Après l'achat de cartes SIM locales et la location d'un véhicule, Leïla nous conduit donc chez elle afin que nous nous rafraichissions avant de partir pour Sousse.
Elle et son mari occupent une belle villa à 10 minutes de l'aéroport. Elle nous propose des sirops et quelques délicieux gâteaux, et nous parlons de la Situation politique.
Leïla est professeur d'économie et militante du droit des femmes. Bientôt à la retraite, comme son mari ingénieur, elle fait beaucoup plus jeune et a un beau visage. Elle est très vive et parle français avec beaucoup d'aisance.
Elle nous explique que les précautions de la famille s'expliquent par l'atmosphère post-révolutionnaire. En abattant le régime de Ben Ali, les manifestants ont aussi fait tomber beaucoup de barrières morales, notamment sur le plan économique, et les Tunisiens auraient perdu en honnêteté ce qu'ils ont gagné en liberté. Je suggère que ceci est peut être dû au blocage de l'économie entraîné par les changements politiques, Leïla acquiesce mais dit que le mal est plus profond. Les Tunisiens n'hésitent plus à s'escroquer entre eux.
Je me demande un moment si Leïla n'est pas nostalgique de l'ancien régime, mais en fait pas du tout. Elle décrit l'enthousiasme et le bonheur des gens dans les rues de Tunis après le 14 janvier 2011 et jusqu'aux élections, cette atmosphère de solidarité incroyable qui enchantait la population libérée de l'emprise du dictateur, mais dit que tout cela a laissé place à une grande déception.

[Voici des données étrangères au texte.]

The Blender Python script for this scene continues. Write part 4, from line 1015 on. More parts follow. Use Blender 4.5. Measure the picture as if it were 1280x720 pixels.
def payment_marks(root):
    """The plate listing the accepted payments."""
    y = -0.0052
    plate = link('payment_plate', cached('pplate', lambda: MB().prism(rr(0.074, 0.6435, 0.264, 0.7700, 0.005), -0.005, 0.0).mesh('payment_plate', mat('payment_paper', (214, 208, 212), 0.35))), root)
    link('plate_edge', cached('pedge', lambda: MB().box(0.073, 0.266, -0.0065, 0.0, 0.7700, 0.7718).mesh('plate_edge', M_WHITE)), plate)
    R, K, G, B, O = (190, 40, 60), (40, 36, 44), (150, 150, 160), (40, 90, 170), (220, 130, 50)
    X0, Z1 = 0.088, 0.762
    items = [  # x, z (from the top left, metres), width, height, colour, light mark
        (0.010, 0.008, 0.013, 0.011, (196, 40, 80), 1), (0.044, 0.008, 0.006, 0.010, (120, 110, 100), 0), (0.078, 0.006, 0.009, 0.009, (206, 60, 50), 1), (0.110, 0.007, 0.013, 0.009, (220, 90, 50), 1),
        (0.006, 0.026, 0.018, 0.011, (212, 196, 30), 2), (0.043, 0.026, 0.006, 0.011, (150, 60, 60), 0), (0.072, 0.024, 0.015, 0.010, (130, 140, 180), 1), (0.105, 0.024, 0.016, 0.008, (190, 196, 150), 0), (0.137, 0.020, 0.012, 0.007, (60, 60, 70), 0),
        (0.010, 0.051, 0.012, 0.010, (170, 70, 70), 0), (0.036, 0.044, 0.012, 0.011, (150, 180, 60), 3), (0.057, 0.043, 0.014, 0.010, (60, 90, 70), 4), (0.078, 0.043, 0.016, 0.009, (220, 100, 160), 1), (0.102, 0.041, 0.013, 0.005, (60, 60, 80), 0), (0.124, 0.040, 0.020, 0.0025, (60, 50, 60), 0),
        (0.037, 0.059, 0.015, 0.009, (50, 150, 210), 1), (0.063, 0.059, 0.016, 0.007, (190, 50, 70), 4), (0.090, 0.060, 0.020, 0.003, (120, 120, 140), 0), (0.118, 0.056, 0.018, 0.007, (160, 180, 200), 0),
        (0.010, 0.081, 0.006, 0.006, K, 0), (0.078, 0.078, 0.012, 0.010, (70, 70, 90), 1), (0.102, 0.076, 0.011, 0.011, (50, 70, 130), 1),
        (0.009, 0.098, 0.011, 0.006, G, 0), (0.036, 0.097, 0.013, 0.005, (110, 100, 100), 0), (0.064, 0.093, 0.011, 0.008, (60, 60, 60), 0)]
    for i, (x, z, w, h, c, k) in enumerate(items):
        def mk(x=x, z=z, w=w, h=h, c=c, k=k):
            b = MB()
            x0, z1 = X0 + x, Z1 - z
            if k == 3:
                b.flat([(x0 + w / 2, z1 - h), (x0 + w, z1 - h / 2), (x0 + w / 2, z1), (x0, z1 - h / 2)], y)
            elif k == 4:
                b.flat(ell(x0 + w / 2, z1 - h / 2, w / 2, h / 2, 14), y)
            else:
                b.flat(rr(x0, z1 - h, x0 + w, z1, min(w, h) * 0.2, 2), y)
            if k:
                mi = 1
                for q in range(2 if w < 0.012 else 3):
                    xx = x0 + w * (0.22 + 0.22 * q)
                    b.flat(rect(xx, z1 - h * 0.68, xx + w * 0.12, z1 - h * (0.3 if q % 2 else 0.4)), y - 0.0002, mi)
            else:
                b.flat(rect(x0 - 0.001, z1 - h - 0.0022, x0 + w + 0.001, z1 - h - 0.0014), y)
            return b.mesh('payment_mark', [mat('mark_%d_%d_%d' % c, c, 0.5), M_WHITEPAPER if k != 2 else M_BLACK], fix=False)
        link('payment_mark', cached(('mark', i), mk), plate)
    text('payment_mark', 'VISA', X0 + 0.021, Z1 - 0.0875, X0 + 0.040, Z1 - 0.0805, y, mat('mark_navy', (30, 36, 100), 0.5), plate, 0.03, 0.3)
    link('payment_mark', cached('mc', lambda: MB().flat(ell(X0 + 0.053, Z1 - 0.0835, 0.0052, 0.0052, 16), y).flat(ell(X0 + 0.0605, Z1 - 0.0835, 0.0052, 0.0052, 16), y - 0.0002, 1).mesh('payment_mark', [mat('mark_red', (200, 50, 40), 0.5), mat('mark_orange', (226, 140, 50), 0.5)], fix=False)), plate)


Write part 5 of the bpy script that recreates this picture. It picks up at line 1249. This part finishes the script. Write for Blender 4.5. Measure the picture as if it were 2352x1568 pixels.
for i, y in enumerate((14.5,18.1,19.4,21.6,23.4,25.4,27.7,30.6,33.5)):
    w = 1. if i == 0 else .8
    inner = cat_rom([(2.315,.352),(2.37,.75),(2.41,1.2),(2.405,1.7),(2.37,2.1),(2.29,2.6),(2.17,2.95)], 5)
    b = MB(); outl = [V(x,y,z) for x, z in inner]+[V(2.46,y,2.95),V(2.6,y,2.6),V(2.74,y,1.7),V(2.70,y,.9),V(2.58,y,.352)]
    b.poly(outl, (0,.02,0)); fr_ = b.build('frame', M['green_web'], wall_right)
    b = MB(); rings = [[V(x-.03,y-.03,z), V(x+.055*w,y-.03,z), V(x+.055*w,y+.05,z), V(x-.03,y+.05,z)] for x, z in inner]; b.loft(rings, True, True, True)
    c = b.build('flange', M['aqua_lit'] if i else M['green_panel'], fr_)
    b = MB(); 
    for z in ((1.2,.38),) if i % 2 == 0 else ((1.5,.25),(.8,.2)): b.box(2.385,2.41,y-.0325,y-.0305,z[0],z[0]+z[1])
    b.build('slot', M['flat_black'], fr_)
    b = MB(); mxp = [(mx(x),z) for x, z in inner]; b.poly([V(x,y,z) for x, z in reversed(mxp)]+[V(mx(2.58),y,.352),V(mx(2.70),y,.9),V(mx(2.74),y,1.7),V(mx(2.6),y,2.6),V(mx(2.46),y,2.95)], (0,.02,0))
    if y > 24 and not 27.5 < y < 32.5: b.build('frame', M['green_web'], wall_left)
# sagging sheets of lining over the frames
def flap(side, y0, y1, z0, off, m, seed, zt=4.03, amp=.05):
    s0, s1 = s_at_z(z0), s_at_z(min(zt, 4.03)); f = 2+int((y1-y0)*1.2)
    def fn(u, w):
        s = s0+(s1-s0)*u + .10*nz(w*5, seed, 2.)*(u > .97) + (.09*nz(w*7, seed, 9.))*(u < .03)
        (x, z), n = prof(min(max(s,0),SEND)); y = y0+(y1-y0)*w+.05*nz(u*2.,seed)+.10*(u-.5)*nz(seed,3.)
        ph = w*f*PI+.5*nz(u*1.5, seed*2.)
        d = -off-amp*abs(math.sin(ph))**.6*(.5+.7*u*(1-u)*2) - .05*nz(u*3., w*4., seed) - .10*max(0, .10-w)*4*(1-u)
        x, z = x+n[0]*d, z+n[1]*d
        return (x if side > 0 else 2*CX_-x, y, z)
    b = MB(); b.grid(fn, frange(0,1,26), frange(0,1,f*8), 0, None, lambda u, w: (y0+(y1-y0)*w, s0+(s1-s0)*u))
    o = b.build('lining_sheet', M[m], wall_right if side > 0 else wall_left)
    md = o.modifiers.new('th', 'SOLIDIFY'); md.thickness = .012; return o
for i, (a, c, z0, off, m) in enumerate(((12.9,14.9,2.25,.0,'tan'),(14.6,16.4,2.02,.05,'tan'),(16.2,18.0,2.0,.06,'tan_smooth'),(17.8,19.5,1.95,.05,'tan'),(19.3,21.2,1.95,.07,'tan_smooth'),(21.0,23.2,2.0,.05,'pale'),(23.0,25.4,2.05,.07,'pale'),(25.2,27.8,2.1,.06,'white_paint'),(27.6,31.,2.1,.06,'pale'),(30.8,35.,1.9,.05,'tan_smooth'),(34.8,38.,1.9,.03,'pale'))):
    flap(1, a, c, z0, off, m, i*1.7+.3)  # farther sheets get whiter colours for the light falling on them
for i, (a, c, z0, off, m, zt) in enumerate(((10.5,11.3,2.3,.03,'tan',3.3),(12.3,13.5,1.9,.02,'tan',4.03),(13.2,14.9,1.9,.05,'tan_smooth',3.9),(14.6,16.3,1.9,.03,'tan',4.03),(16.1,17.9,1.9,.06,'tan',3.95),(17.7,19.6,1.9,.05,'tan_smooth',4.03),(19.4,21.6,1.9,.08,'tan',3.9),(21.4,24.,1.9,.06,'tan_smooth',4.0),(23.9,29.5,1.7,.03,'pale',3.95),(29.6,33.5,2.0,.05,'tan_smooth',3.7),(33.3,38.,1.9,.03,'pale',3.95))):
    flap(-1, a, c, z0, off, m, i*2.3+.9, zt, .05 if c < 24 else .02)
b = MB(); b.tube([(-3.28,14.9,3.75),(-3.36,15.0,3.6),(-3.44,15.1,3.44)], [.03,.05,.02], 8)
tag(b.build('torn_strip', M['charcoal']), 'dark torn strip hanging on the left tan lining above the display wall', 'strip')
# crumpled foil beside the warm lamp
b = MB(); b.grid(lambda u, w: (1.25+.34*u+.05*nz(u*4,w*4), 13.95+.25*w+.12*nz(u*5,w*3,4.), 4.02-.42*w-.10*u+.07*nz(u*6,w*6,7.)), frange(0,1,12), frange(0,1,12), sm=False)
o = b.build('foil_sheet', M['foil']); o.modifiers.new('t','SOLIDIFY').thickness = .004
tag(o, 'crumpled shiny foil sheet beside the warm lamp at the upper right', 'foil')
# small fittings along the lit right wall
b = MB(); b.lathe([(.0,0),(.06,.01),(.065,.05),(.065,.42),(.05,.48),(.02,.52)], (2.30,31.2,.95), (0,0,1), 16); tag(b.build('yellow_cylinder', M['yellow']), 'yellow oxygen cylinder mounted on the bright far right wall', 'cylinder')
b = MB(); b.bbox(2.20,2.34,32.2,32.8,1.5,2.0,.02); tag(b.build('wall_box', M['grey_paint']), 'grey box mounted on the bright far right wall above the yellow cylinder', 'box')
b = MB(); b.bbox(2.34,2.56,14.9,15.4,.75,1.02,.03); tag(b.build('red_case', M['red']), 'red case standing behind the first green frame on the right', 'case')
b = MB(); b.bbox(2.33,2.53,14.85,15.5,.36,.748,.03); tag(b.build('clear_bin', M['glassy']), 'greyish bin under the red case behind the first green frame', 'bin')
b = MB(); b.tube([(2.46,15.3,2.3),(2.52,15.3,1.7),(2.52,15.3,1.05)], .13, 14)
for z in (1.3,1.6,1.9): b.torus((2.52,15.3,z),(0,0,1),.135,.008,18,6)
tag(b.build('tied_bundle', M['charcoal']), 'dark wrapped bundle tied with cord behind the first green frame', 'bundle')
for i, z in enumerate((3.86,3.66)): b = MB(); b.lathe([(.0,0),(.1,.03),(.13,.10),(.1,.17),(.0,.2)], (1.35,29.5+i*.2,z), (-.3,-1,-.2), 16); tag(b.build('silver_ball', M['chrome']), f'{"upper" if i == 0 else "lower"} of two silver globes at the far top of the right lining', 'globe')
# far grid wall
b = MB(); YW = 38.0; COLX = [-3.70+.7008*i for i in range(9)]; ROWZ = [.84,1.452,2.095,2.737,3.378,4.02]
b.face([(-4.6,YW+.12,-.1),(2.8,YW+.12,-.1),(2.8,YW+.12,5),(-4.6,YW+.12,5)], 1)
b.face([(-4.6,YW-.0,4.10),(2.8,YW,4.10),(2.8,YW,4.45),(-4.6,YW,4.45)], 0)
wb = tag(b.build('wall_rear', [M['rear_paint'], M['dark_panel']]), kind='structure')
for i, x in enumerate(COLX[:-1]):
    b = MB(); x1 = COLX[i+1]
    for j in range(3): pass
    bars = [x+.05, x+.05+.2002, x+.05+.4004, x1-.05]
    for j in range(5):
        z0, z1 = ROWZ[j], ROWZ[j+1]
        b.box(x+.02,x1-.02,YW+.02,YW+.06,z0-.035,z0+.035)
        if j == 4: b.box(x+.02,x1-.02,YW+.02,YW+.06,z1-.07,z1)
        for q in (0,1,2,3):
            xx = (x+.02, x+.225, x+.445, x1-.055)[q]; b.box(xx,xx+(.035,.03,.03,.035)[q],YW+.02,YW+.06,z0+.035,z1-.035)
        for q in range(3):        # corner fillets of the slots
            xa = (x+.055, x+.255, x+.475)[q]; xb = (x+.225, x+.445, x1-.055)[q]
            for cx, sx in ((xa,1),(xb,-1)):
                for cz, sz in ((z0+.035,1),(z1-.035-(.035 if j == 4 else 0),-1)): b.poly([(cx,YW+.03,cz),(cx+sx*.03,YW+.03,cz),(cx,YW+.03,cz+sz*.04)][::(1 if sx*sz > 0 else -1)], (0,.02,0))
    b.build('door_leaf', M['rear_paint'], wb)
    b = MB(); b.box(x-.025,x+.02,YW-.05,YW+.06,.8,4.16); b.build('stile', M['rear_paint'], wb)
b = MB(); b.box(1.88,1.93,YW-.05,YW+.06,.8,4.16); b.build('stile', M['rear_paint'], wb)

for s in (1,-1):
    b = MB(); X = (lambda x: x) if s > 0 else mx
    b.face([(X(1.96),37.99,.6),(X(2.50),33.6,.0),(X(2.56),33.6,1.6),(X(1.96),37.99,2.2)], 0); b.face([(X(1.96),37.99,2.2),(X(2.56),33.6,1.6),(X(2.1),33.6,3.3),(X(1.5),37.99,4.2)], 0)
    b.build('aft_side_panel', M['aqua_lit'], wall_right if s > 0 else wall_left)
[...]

En effet, les Tunisiens ne voient pas de changement concret pour eux dans leur vie de tous les jours. Le chômage reste très élevé, notamment chez les jeunes. Surtout Ennahda aurait déçu pendant ses 3 années de pouvoir, se montrant aussi corrompu que le régime de Ben Ali. Le gouvernement de techniciens qui lui a succédé en janvier 2014, peu avant le vote de la nouvelle constitution, n'aurait pas brillé.
Il y a donc beaucoup de déçus, et les élections de fin d'année laissent craindre une abstention élevée : très peu d'électeurs se sont inscrits sur les listes, ce qui contraste avec la ferveur de 2011. Heureusement, les salafistes étant contre la démocratie, puisque seul Allah a le pouvoir d'émettre des lois, les propagateurs du wahhabisme saoudien ne profiteront peut-être pas de cette désaffection.
Leïla s'inquiète et espère que les acquis de la nouvelle constitution pour les femmes, pour lesquels elle a manifesté chaque fois que nécessaire, et notamment lors du débat entre égalité et complémentarité, se pérenniseront malgré ces incertitudes.
Leïla dit que les Tunisiens sont très forts pour critiquer, mais pas pour inventer et construire. Je lui réponds que cela fait un point commun entre nos deux peuples.
Elle est en tout cas une représentante assez admirable des forces démocratiques tunisiennes, et nous la quittons ravis de ce premier contact, après qu'elle nous a mis sur la direction de Sousse.